Setor pede incentivos e teme perda de competitividade global

Da sucursal de Brasília

A indústria da mineração avalia que qualquer mudança na tributação precisa ser analisada pensando no custo Brasil e na competitividade do mercado internacional. O saldo da balança comercial do setor foi de US$ 13 bilhões no ano passado, 52% do superavit total do país.
"Temos que discutir outros encargos e equalizar a carga tributária", avaliou Paulo Camillo Vargas Penna, diretor-presidente do Ibram (Instituto Brasileiro de Mineração). "O Brasil vende minério principalmente para a China, que também é abastecida pela Austrália. O frete brasileiro fica em torno de US$ 25 por tonelada; o da Austrália, em US$ 11", afirmou.
Em relação ao marco legal, Penna vê pontos de consenso. "Existem propostas meritórias, como a criação da agência reguladora, do conselho e do papel do ministério." Mas, segundo ele, é preciso cuidado para não haver superposição de tarefas e para que fique bem claro quem definirá a política do setor.

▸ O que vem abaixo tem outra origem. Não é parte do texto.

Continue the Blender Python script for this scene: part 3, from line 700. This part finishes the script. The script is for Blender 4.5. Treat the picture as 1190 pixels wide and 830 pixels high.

Em relação ao Conselho Nacional de Política Mineral, o Ibram avalia que não poderá ser composto só por ministros, mas também pelo setor privado. Para ele, o governo poderia usar outros instrumentos para impedir que os donos de autorizações de pesquisa fiquem "sentados em cima" das áreas. Uma alternativa ao limite de tempo seria onerar, progressivamente, os donos de autorização a cada ano sem operação.
Outra sugestão é que o governo também crie incentivos, como o uso da concessão como garantia real em empréstimos.
Sobre os leilões, Penna pede cuidado na medida, porque os riscos na atividade são grandes. "As chances de se encontrar minério são de 1 em 100 mil. Depois, de o minério ser economicamente viável, 1 em 100."